Prompt:
Return the lines that follow, exactly as they appear, from the first through the one containing "scene = bpy.context.scene"; no pictures are to be included.
-- Start --
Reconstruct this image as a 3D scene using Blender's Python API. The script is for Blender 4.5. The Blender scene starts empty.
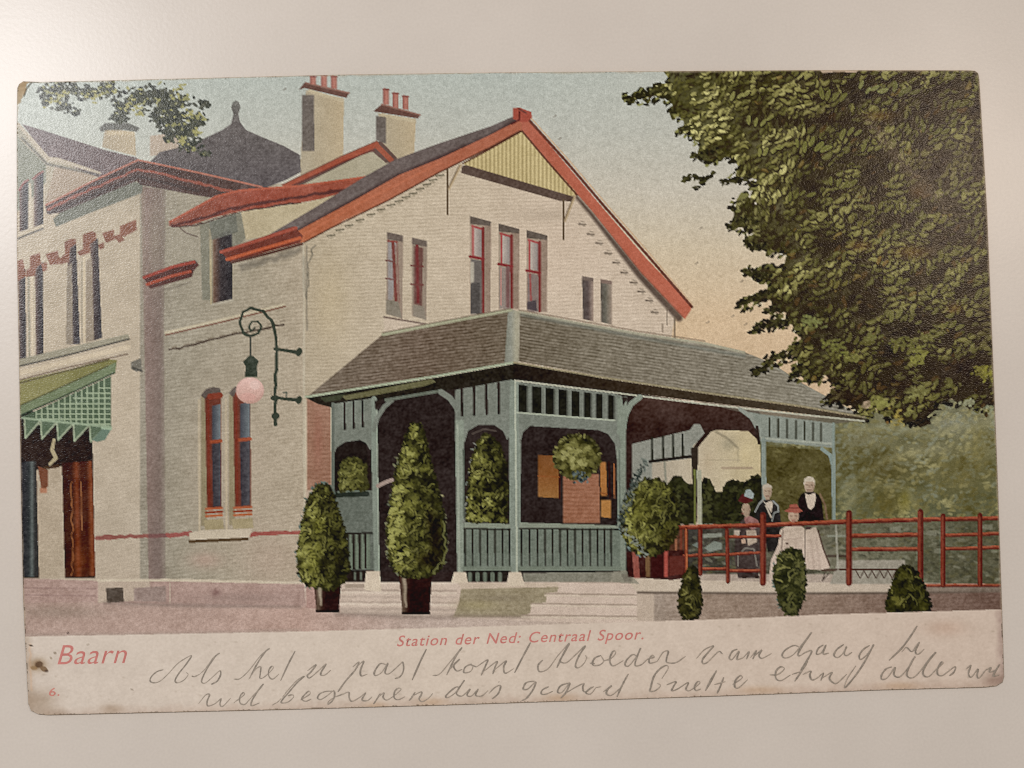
import bpy, bmesh, math
import numpy as np
from mathutils import Matrix, Vector

scene = bpy.context.scene

# ------------------------------------------------------------------ camera, world, lamps, exposure
RX, RY = 1024, 768
FPX = 2000.0                       # focal length in pixels
ZT = 0.00056                       # height of the card's printed face above the table
rv = np.array([-0.0436, 0.0572, 0.0249]); tv = np.array([0.0002, -0.0003, -0.2879])
th = np.linalg.norm(rv); k = rv / th
KX = np.array([[0, -k[2], k[1]], [k[2], 0, -k[0]], [-k[1], k[0], 0]])
ROT = np.eye(3) + math.sin(th) * KX + (1 - math.cos(th)) * KX @ KX   # card to camera
CAMLOC = -ROT.T @ tv + np.array([0, 0, ZT])
cam_d = bpy.data.cameras.new('camera'); cam = bpy.data.objects.new('camera', cam_d)
scene.collection.objects.link(cam); scene.camera = cam
m4 = Matrix([list(ROT.T[i]) + [CAMLOC[i]] for i in range(3)] + [[0, 0, 0, 1]])
cam.matrix_world = m4
cam_d.sensor_width = 36.0; cam_d.lens = FPX / RX * 36.0
cam_d.clip_start = 0.01; cam_d.clip_end = 50

world = bpy.data.worlds.new('World'); scene.world = world; world.use_nodes = True
bg = world.node_tree.nodes['Background']
bg.inputs['Color'].default_value = (1.0, 0.92, 0.86, 1); bg.inputs['Strength'].default_value = 0.215


def area(name, loc, target, sx, sy, power, col):
    d = bpy.data.lights.new(name, 'AREA'); d.shape = 'RECTANGLE'; d.size = sx; d.size_y = sy
    d.energy = power; d.color = col
    o = bpy.data.objects.new(name, d); scene.collection.objects.link(o)
    o.location = loc
    o.rotation_euler = (Vector(target) - Vector(loc)).to_track_quat('-Z', 'Y').to_euler()
    return o


area('ceiling_lamp', (-0.203, 0.152, 0.62), (-.03, 0.02, 0), 0.12, 0.09, 2.2, (0.985, 0.98, 0.985))
area('room_lamp', (0.262, 0.122, 0.66), (.03, .02, 0), 0.05, 0.04, .58, (1.0, 0.80, 0.62))

scene.view_settings.view_transform = 'Standard'; scene.view_settings.look = 'None'
scene.view_settings.exposure = 0.06; scene.view_settings.gamma = 1.0
scene.render.engine = 'CYCLES'
scene.cycles.use_denoising = False
scene.cycles.max_bounces = 4
scene.cycles.filter_width = 1.2
KLIGHT = np.array([0.692, 0.652, 0.628])   # what a white sheet would return in this light
SHEEN = np.array([0.010, 0.009, 0.008])   # what the varnish alone returns


def card_xy(px, py):
    """point of the card's plane that the given picture point shows (metres)"""
    px = np.asarray(px, float); py = np.asarray(py, float)
    d = np.stack([(px - RX / 2) / FPX, -(py - RY / 2) / FPX, -np.ones_like(px)], -1) @ ROT
    t = (ZT - CAMLOC[2]) / d[..., 2]
    return CAMLOC[0] + d[..., 0] * t, CAMLOC[1] + d[..., 1] * t


def lin(c):
    c = np.clip(np.asarray(c, float) / 255.0, 0, 1)
    return np.where(c <= 0.04045, c / 12.92, ((c + 0.055) / 1.055) ** 2.4)


def albedo(c):
    return np.clip((lin(dull(c)) - SHEEN) / KLIGHT, 0.004, 0.95)


def dull(c):
    """the inks of an old card: a little greyer, darker and yellower than fresh ones"""
    c = np.asarray(c, float); l = c.mean(-1, keepdims=True)
    return (l + .86 * (c - l)) * np.array([.945, .94, .935]) - 8.0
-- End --
Correct response:
Reconstruct this image as a 3D scene using Blender's Python API. The script is for Blender 4.5. The Blender scene starts empty.
import bpy, bmesh, math
import numpy as np
from mathutils import Matrix, Vector

scene = bpy.context.scene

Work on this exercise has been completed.